Eligibility is tied to the issuing bank and the card type. The source flow makes clear that applicants need the standard Know your customer documents used in India, including PAN and Aadhaar. Debit variants also require opening the linked bank account, while the credit card version depends on bank approval tied to your credit profile. The article source does not set out a full public checklist for age or residency, but the onboarding is framed for users in India completing domestic bank KYC.
- Step 1 – Download the app from Google Play or the App Store, then choose the relevant variant such as the SBM or DCB option.
- Step 2 – Complete Know your customer checks using PAN and Aadhaar. SBM uses video KYC, while DCB follows a physical verification route.
- Step 3 – Open the linked savings account with the issuing bank and request the card for delivery.
- Step 4 – Add money in INR using UPI, NEFT or IMPS by funding the linked account.
The source says physical card delivery usually takes 3 to 5 days, with faster service in some cities. That is broadly in line with what we tend to see from digital-first financial products in India, where the app journey is quick but the physical card still depends on logistics and local verification.
Which Niyo Forex Card Is Best for Travel
This depends on how you spend.
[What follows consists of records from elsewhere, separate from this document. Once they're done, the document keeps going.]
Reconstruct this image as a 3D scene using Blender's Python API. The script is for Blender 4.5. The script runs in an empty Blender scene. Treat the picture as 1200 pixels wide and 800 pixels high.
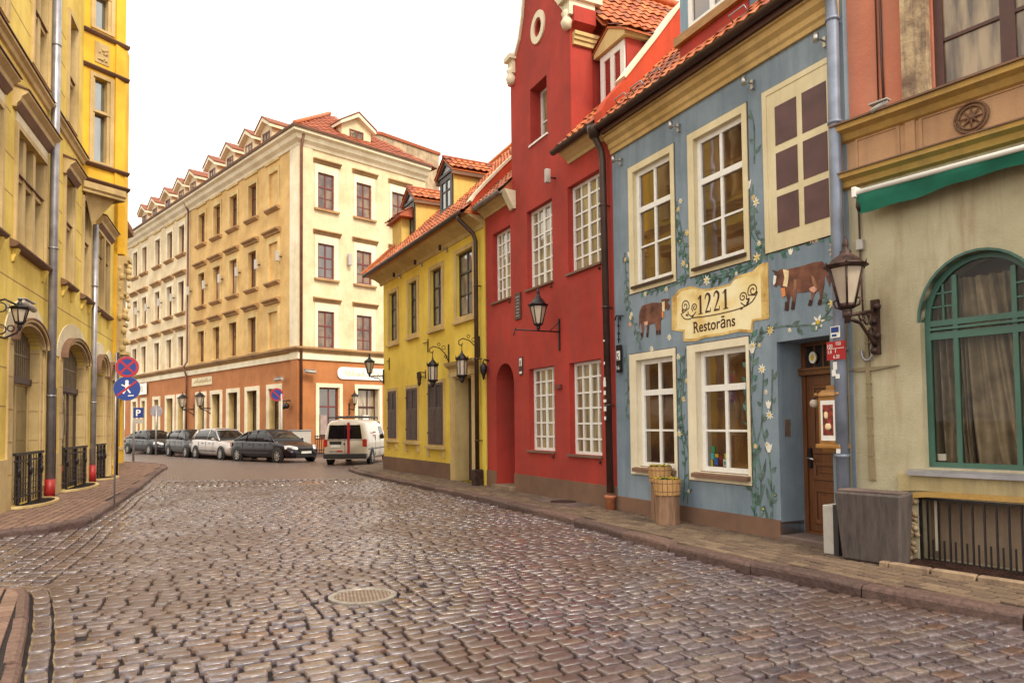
import bpy, bmesh, math, random
from mathutils import Vector, Matrix
from mathutils.geometry import tessellate_polygon
random.seed(7)
R = math.radians
sc = bpy.context.scene
col = sc.collection

# ------------------------------------------------------------------ camera
cam_d = bpy.data.cameras.new('camera'); cam = bpy.data.objects.new('camera', cam_d); col.objects.link(cam)
cam_d.sensor_width = 36; cam_d.lens = 830/1200*36; cam_d.shift_y = 63/1200
cam_d.clip_end = 2000; cam_d.clip_start = .05
cam.matrix_world = Matrix.Translation((0, 0, 1.6)) @ Matrix.Rotation(R(92.3), 4, 'X') @ Matrix.Rotation(R(-.6), 4, 'Z')
sc.camera = cam

# ------------------------------------------------------------------ light: bright overcast
w = bpy.data.worlds.new('World'); sc.world = w; w.use_nodes = True
nt = w.node_tree; nt.nodes.clear()
out = nt.nodes.new('ShaderNodeOutputWorld'); bg = nt.nodes.new('ShaderNodeBackground')
sky = nt.nodes.new('ShaderNodeTexSky'); sky.sky_type = 'NISHITA'; sky.sun_disc = False
sky.sun_elevation = R(52); sky.sun_rotation = R(150); sky.dust_density = 4; sky.air_density = 1.2
hs = nt.nodes.new('ShaderNodeHueSaturation'); hs.inputs['Saturation'].default_value = .25
mx = nt.nodes.new('ShaderNodeMixRGB'); mx.inputs['Fac'].default_value = .72; mx.inputs['Color2'].default_value = (9.8, 9.2, 8.1, 1)
nt.links.new(sky.outputs[0], hs.inputs['Color']); nt.links.new(hs.outputs[0], mx.inputs['Color1'])
nt.links.new(mx.outputs[0], bg.inputs['Color']); bg.inputs['Strength'].default_value = .12
nt.links.new(bg.outputs[0], out.inputs['Surface'])
sun_d = bpy.data.lights.new('sun', 'SUN'); sun_d.energy = 1.5; sun_d.angle = R(14); sun_d.color = (1, .88, .68)
sun = bpy.data.objects.new('sun', sun_d); col.objects.link(sun)
sun.rotation_euler = (R(44), 0, R(32))
sc.view_settings.view_transform = 'Standard'; sc.view_settings.look = 'None'; sc.view_settings.gamma = 1
sc.view_settings.exposure = 1.0; sc.view_settings.use_curve_mapping = False
sc.cycles.max_bounces = 6; sc.cycles.diffuse_bounces = 4; sc.cycles.glossy_bounces = 3

# ------------------------------------------------------------------ helpers
def tag(o, label=None, cat=None, group=None, kind=None):
    for k, v in (('label', label), ('category', cat), ('group', group), ('kind', kind)):
        if v: o[k] = v
    return o
WMX = {}
def wm(o): return WMX.get(o.name, Matrix.Identity(4)) if o else Matrix.Identity(4)
def empty(name, loc, rz=0, label=None, cat=None, group=None):
    o = bpy.data.objects.new(name, None); col.objects.link(o)
    o.empty_display_size = .2; o.location = loc; o.rotation_euler = (0, 0, rz)
    WMX[o.name] = Matrix.Translation(loc) @ Matrix.Rotation(rz, 4, 'Z')
    return tag(o, label, cat, group)
def copy_tree(o, parent=None):
    c = o.copy(); col.objects.link(c)
    if parent: c.parent = parent
    for ch in o.children: copy_tree(ch, c)
    return c

class Frame:
    """a facade: u runs along the wall away from the camera, o sticks out of the wall, z is up"""
    def __init__(s, ox, oy, a, flip=False):
        a = R(a); s.O = Vector((ox, oy)); s.d = Vector((math.sin(a), math.cos(a)))
        n = Vector((s.d.y, -s.d.x)); s.out = n if flip else -n
        x = -s.d if flip else s.d; s.rz = math.atan2(x.y, x.x); s.flip = flip
    def pt(s, u, o, z):
        p = s.O + s.d*u + s.out*o; return Vector((p.x, p.y, z))
    def root(s, name, u, o, z, label, cat, group=None):
        return empty(name, s.pt(u, o, z), s.rz, label, cat, group)
class Plain:
    """an object's own axes"""
    rz = 0; flip = False
    def pt(s, u, o, z): return Vector((u, o, z))
PL = Plain()

class MB:
    def __init__(s, F=PL): s.F = F; s.v = []; s.f = []; s.mi = []; s.sm = []
    def add(s, vs, fs, mi=0, sm=False):
        b = len(s.v); s.v += [s.F.pt(*p) for p in vs]
        for f in fs: s.f.append([b+i for i in f]); s.mi.append(mi); s.sm.append(sm)
        return s
    def box(s, u0, u1, o0, o1, z0, z1, mi=0):
        return s.add([(u0,o0,z0),(u1,o0,z0),(u1,o1,z0),(u0,o1,z0),(u0,o0,z1),(u1,o0,z1),(u1,o1,z1),(u0,o1,z1)],
              [(0,3,2,1),(4,5,6,7),(0,1,5,4),(1,2,6,5),(2,3,7,6),(3,0,4,7)], mi)
    def hexa(s, p, mi=0):   # eight corners: bottom four, top four
        return s.add(p, [(0,3,2,1),(4,5,6,7),(0,1,5,4),(1,2,6,5),(2,3,7,6),(3,0,4,7)], mi)
    def prism(s, poly, o0, o1, mi=0, holes=(), cap=True):      # poly in (u, z)
        n = len(poly)
        if cap:
            loops = [[Vector((p[0], p[1], 0)) for p in poly]] + [[Vector((p[0], p[1], 0)) for p in h] for h in holes]
            flat = [q for l in loops for q in l]
            tri = tessellate_polygon(loops)
            s.add([(q.x, o1, q.y) for q in flat], tri, mi)
            s.add([(q.x, o0, q.y) for q in flat], tri, mi)
        for l in [poly]+list(holes):
            m = len(l)
            s.add([(p[0], o0, p[1]) for p in l]+[(p[0], o1, p[1]) for p in l], [(i, (i+1) % m, m+(i+1) % m, m+i) for i in range(m)], mi)
        return s
    def sweep(s, prof, u0, u1, mi=0, m0=0, m1=0):   # profile (o, z) run along u; m0, m1: mitre (du per o)
        n = len(prof)
        s.add([(u0+m0*p[0], p[0], p[1]) for p in prof]+[(u1+m1*p[0], p[0], p[1]) for p in prof],
              [(i, (i+1) % n, n+(i+1) % n, n+i) for i in range(n)]+[list(range(n)), list(range(2*n-1, n-1, -1))], mi)
        return s
    def tube(s, path, r, n=8, mi=0, cap=True, sm=True):
        P = [Vector(p) for p in path]; rings = []
        rs = r if isinstance(r, (list, tuple)) else [r]*len(P)
        t0 = (P[1]-P[0]).normalized()
        a = t0.orthogonal().normalized()
        for i, p in enumerate(P):
            t = (P[min(i+1, len(P)-1)]-P[max(i-1, 0)])
            t = t.normalized() if t.length > 1e-9 else t0
            a = (a-t*a.dot(t)); a = a.normalized() if a.length > 1e-6 else t.orthogonal().normalized()
            b = t.cross(a)
            rings.append([p+(a*math.cos(2*math.pi*k/n)+b*math.sin(2*math.pi*k/n))*rs[i] for k in range(n)])
        vs = [tuple(q) for rg in rings for q in rg]; fs = []
        for i in range(len(P)-1):
            for k in range(n): fs.append((i*n+k, i*n+(k+1) % n, (i+1)*n+(k+1) % n, (i+1)*n+k))
        s.add(vs, fs, mi, sm)
        if cap: s.add(rings[0], [list(range(n))], mi); s.add(rings[-1], [list(range(n))], mi)
        return s
    def lathe(s, prof, c, n=16, mi=0, sm=True, ph=0):       # prof (r, z)
        m = len(prof); vs = []
        for r, z in prof:
            for k in range(n):
                a = 2*math.pi*k/n+ph; vs.append((c[0]+r*math.cos(a), c[1]+r*math.sin(a), c[2]+z))
        fs = [(i*n+k, i*n+(k+1) % n, (i+1)*n+(k+1) % n, (i+1)*n+k) for i in range(m-1) for k in range(n)]
        fs += [list(range(n)), list(range((m-1)*n, m*n))]
        return s.add(vs, fs, mi, sm)
    def ball(s, c, r, mi=0, n=10, sc3=(1, 1, 1)):
        vs = []; m = n//2+1
        for i in range(1, m):
            t = math.pi*i/m
            for k in range(n): a = 2*math.pi*k/n; vs.append((c[0]+r*sc3[0]*math.sin(t)*math.cos(a), c[1]+r*sc3[1]*math.sin(t)*math.sin(a), c[2]+r*sc3[2]*math.cos(t)))
        fs = [(i*n+k, i*n+(k+1) % n, (i+1)*n+(k+1) % n, (i+1)*n+k) for i in range(m-2) for k in range(n)]
        fs += [list(range(n)), list(range((m-2)*n, (m-1)*n))]
        return s.add(vs, fs, mi, True)
    def ribbon(s, path, wd, o0, o1, mi=0):      # flat stroke on a wall, path (u, z)
        P = [Vector(p) for p in path]; L = []; Rr = []
        ws = wd if isinstance(wd, (list, tuple)) else [wd]*len(P)
        for i, p in enumerate(P):
            t = (P[min(i+1, len(P)-1)]-P[max(i-1, 0)]).normalized(); nn = Vector((-t.y, t.x))*ws[i]/2
            L.append(p+nn); Rr.append(p-nn)
        n = len(P)
        s.add([(q.x, o1, q.y) for q in L]+[(q.x, o1, q.y) for q in Rr], [(i, i+1, n+i+1, n+i) for i in range(n-1)], mi)
        ring = L+Rr[::-1]; m = len(ring)
        s.add([(q.x, o0, q.y) for q in ring]+[(q.x, o1, q.y) for q in ring], [(i, (i+1) % m, m+(i+1) % m, m+i) for i in range(m)], mi)
        return s
    def build(s, name, mats, parent=None, at=None, rz=0, recalc=True, bevel=0, subd=0):
        if not isinstance(mats, (list, tuple)): mats = [mats]
        me = bpy.data.meshes.new(name)
        if parent is not None: M = wm(parent)
        else:
            if at is None:
                n = len(s.v); at = Vector((sum(p.x for p in s.v)/n, sum(p.y for p in s.v)/n, min(p.z for p in s.v)))
            M = Matrix.Translation(at) @ Matrix.Rotation(rz, 4, 'Z')
        Mi = M.inverted()
        me.from_pydata([Mi @ p for p in s.v], [], s.f)
        for m in mats: me.materials.append(m)
        me.polygons.foreach_set('material_index', s.mi); me.polygons.foreach_set('use_smooth', s.sm)
        if recalc:
            b = bmesh.new(); b.from_mesh(me); bmesh.ops.remove_doubles(b, verts=b.verts, dist=1e-5)
            bmesh.ops.recalc_face_normals(b, faces=b.faces); b.to_mesh(me); b.free()
        me.update()
        o = bpy.data.objects.new(name, me); col.objects.link(o)
        if parent is not None: o.parent = parent; WMX[o.name] = M
        else: o.matrix_world = M; WMX[o.name] = M
        if bevel:
            md = o.modifiers.new('bevel', 'BEVEL'); md.width = bevel; md.segments = 1; md.limit_method = 'ANGLE'; md.angle_limit = R(50)
        if subd:
            md = o.modifiers.new('subd', 'SUBSURF'); md.levels = md.render_levels = subd
        return o

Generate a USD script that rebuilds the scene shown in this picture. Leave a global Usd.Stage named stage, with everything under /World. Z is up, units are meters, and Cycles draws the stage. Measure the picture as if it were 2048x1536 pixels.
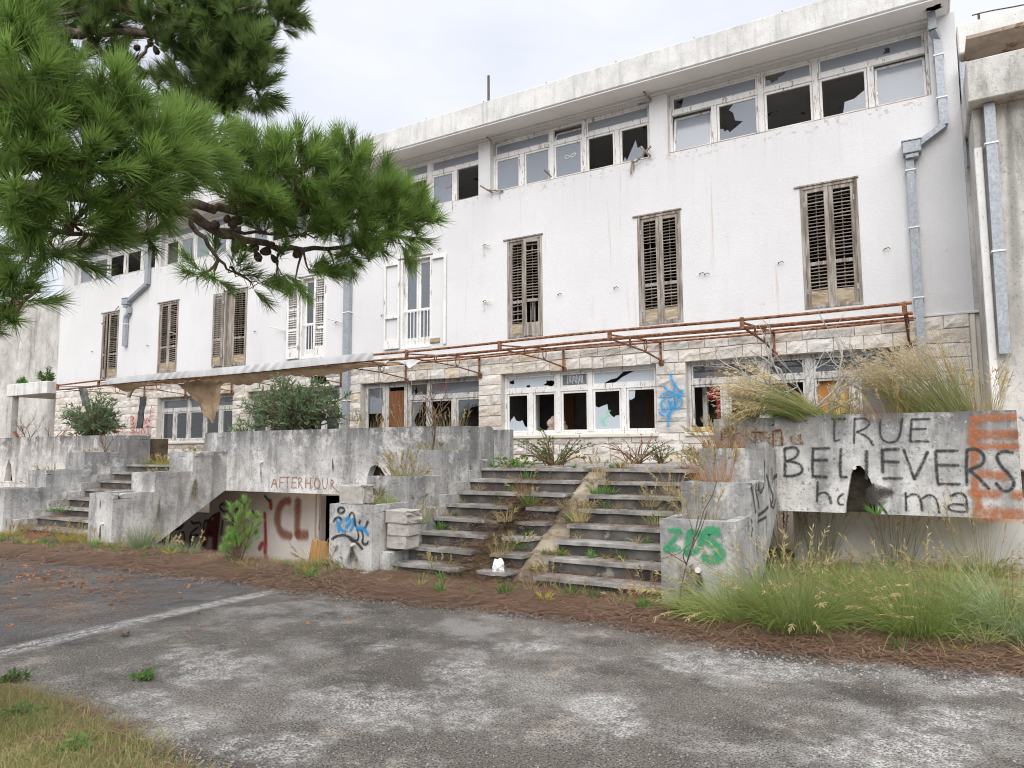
import math, random
import numpy as np, trimesh, shapely
from shapely.geometry import Polygon, LineString, box as sbox
from shapely.ops import unary_union
import usdkit, meshkit
from pxr import Usd, UsdGeom, UsdLux, UsdShade, Gf, Vt, Sdf

stage = Usd.Stage.CreateInMemory()
UsdGeom.SetStageUpAxis(stage, 'Z'); UsdGeom.SetStageMetersPerUnit(stage, 1.0)
UsdGeom.Xform.Define(stage, '/World'); UsdGeom.Scope.Define(stage, '/World/Looks')
L = '/World/Looks/'

# ---------------------------------------------------------------- camera
FPX, YAW, PITCH, ROLL, EYE = 1405.03, 0.530014, 0.0941403, -0.0057019, np.array([0, 0, 1.6])
def _rot():
    cy, sy, cp, sp, cr, sr = math.cos(YAW), math.sin(YAW), math.cos(PITCH), math.sin(PITCH), math.cos(ROLL), math.sin(ROLL)
    fwd = np.array([-sy*cp, cy*cp, sp]); right = np.array([cy, sy, 0]); up = np.cross(right, fwd)
    return np.array([right*cr+up*sr, -(up*cr-right*sr), fwd])
RM = _rot()
cam = UsdGeom.Camera.Define(stage, '/World/camera')
_m = np.eye(4); _m[0, :3], _m[1, :3], _m[2, :3], _m[3, :3] = RM[0], -RM[1], -RM[2], EYE
cam.AddTransformOp().Set(Gf.Matrix4d(*_m.ravel().tolist()))
cam.CreateFocalLengthAttr(FPX/2048*36); cam.CreateHorizontalApertureAttr(36.0); cam.CreateVerticalApertureAttr(27.0)
EXPOSURE = 1.88
cam.CreateExposureAttr(EXPOSURE)

# ---------------------------------------------------------------- overcast sky and its soft sun
SUN = np.array([0.30, -0.62, 0.78]); SUN = SUN/np.linalg.norm(SUN)
SUN_I, SUN_ANGLE, SKY_S = 0.27, 70.0, 0.10
el, rot = math.asin(SUN[2]), math.atan2(SUN[0], SUN[1])
sky_mat = usdkit.material(stage, L+'sky', {
    'tc': ('texture_coordinate', {}),
    'mp': ('mapping', {'scale': (1.5, 1.5, 4.0), 'location': (0.3, 1.7, 0.2)}),
    'n': ('noise_texture', {'scale': 1.7, 'detail': 5.0, 'roughness': 0.5}),
    'cl': ('rgb_ramp', {'ramp': [(0.30, (2.15, 2.24, 2.50)), (0.48, (2.40, 2.47, 2.70)), (0.62, (2.66, 2.70, 2.80))]}),
    'sky': ('sky_texture', {'sky_type': 'single_scattering', 'sun_disc': False, 'sun_elevation': el, 'sun_rotation': rot}),
    'mix': ('mix_color', {'fac': 0.94}),
    'bg': ('background_shader', {'strength': SKY_S})},
    [('tc.generated', 'mp.vector'), ('mp.vector', 'n.vector'), ('n.fac', 'cl.fac'), ('sky.color', 'mix.a'), ('cl.color', 'mix.b'), ('mix.result', 'bg.color')], surface='bg.background')
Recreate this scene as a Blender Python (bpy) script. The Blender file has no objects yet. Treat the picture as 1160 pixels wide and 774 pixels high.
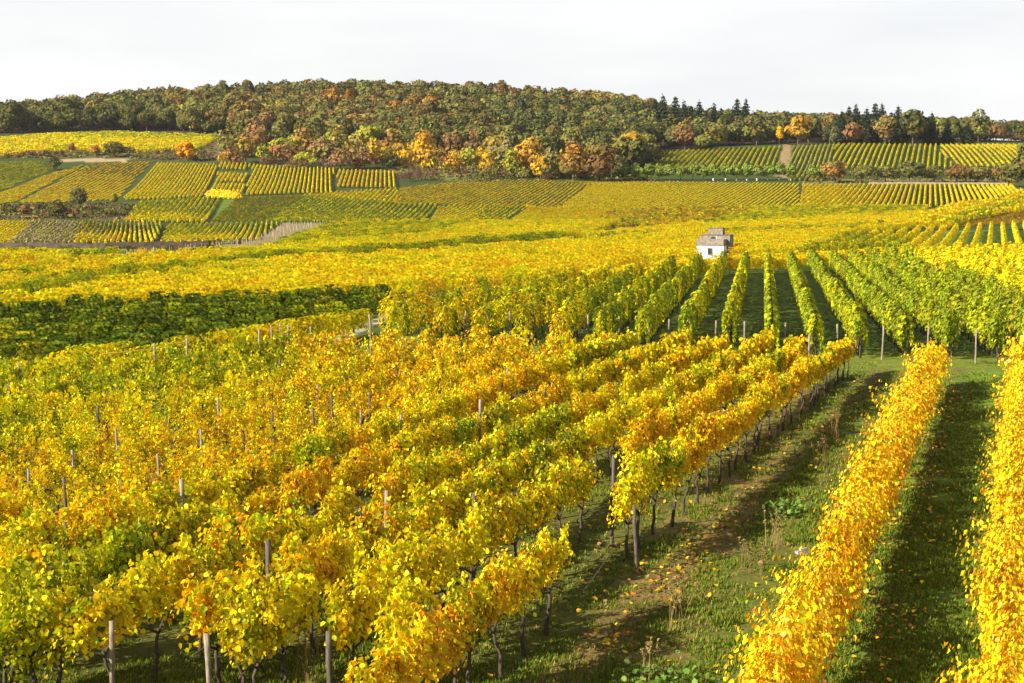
import bpy, math, random
import numpy as np
from mathutils import Vector

random.seed(7)
rng = np.random.default_rng(7)
scene = bpy.context.scene
COL = scene.collection

# ------------------------------------------------------------------ camera
F, CU, CV = 1611.0, 580.0, 387.0            # pixels of the 1160 x 774 photograph, 50 mm lens
HZ = 215.0                                  # eye level
PITCH = math.atan((CV - HZ) / F)
CAMZ = 8.0
cam = bpy.data.cameras.new('camera')
cam.sensor_width = 36.0
cam.lens = F / 1160.0 * 36.0
cam.clip_end = 20000
cam.clip_start = 0.5
camo = bpy.data.objects.new('camera', cam)
COL.objects.link(camo)
camo.location = (0, 0, CAMZ)
camo.rotation_euler = (math.pi / 2 - PITCH, 0, 0)
scene.camera = camo

# ------------------------------------------------------------------ light
SUN_AZ, SUN_EL = math.radians(60), math.radians(30)   # heading of the light from +Y towards +X
sd = Vector((math.sin(SUN_AZ) * math.cos(SUN_EL), math.cos(SUN_AZ) * math.cos(SUN_EL), -math.sin(SUN_EL)))
sl = bpy.data.lights.new('sun', 'SUN')
sl.energy = 5.0
sl.angle = math.radians(0.55)
sl.color = (1.0, 0.905, 0.73)
so = bpy.data.objects.new('sun', sl)
COL.objects.link(so)
so.rotation_euler = sd.to_track_quat('-Z', 'Y').to_euler()

world = bpy.data.worlds.new('World')
scene.world = world
world.use_nodes = True
nt = world.node_tree
nt.nodes.clear()
N = nt.nodes.new
out = N('ShaderNodeOutputWorld'); bg = N('ShaderNodeBackground')
sky = N('ShaderNodeTexSky'); sky.sky_type = 'NISHITA'; sky.sun_disc = False
sky.sun_elevation = SUN_EL
sky.sun_rotation = SUN_AZ + math.pi
sky.dust_density = 2.0
tc = N('ShaderNodeTexCoord'); sep = N('ShaderNodeSeparateXYZ')
nt.links.new(tc.outputs['Generated'], sep.inputs[0])
mp = N('ShaderNodeMapping'); mp.inputs['Scale'].default_value = (1.0, 1.0, 5.0)
nt.links.new(tc.outputs['Generated'], mp.inputs[0])
nz = N('ShaderNodeTexNoise'); nz.inputs['Scale'].default_value = 2.6; nz.inputs['Detail'].default_value = 5
nt.links.new(mp.outputs[0], nz.inputs[0])
cr = N('ShaderNodeValToRGB')                   # cloud tones: white veil with faint grey patches
cr.color_ramp.elements[0].position = 0.36; cr.color_ramp.elements[0].color = (6.6, 6.7, 6.85, 1)
cr.color_ramp.elements[1].position = 0.60; cr.color_ramp.elements[1].color = (7.7, 7.7, 7.68, 1)
nt.links.new(nz.outputs[0], cr.inputs[0])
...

If your overseas costs will mostly sit in card payments and you want the simplicity of an INR-linked debit card, either debit variant can do the job. Between them, the deciding factor is more about bank preference and the exact fee waiver rules than a dramatic feature gap.
If you want revolving credit rather than prefunded balances, the Niyo SBM Credit Card stands apart. That said, cash withdrawals on a credit card are usually the least appealing part of any travel setup because the fee structure is heavier and can become expensive quickly.
For many travellers, the debit versions will be the cleaner choice. For many students or long-stay users, a traditional forex card may still win because it can hold foreign currency in advance and reduce exchange rate uncertainty.
Is It Better Than a Traditional Forex Card
Niyo Global has a strong convenience case against older forex cards. You can load Indian rupee quickly, use the card in a wide international network, and keep using it in India after the trip because it functions through a regular bank account structure. Traditional forex cards are often less flexible once the journey ends.
The tradeoff sits in currency control. A traditional forex card can help if you want to preload a destination currency and lock a budget before you fly. Niyo converts at the time of spending, so you stay exposed to daily moves in the exchange rate. If the foreign exchange market moves against the rupee, that will show up on each purchase.
So the better choice depends on travel style. Niyo is usually stronger for short trips and card payments. Traditional forex cards can make more sense for longer stays or regular ATM use.
Verdict on Travelling With Niyo Global
- Easy INR loading
- Broad Visa acceptance
- Potential exchange rate spread
- ATM fees after the first free use
Niyo is a solid travel option if you want easy INR loading, broad Visa acceptance, and a more modern app flow than many legacy bank products. It is also useful if you like the idea of one card that remains practical after you return to India.
Its weak point is transparency around the full conversion cost. The visible forex fee may be zero, yet the exchange rate can still carry a built-in spread. ATM pricing after the first withdrawal is another drawback, especially if you expect to rely on cash.
Overall, the card looks best for travellers who mainly pay by card and want an INR-based setup. If locking in a foreign currency matters more, or if you need frequent cash access, a traditional forex card or a multi-currency alternative may be the better fit.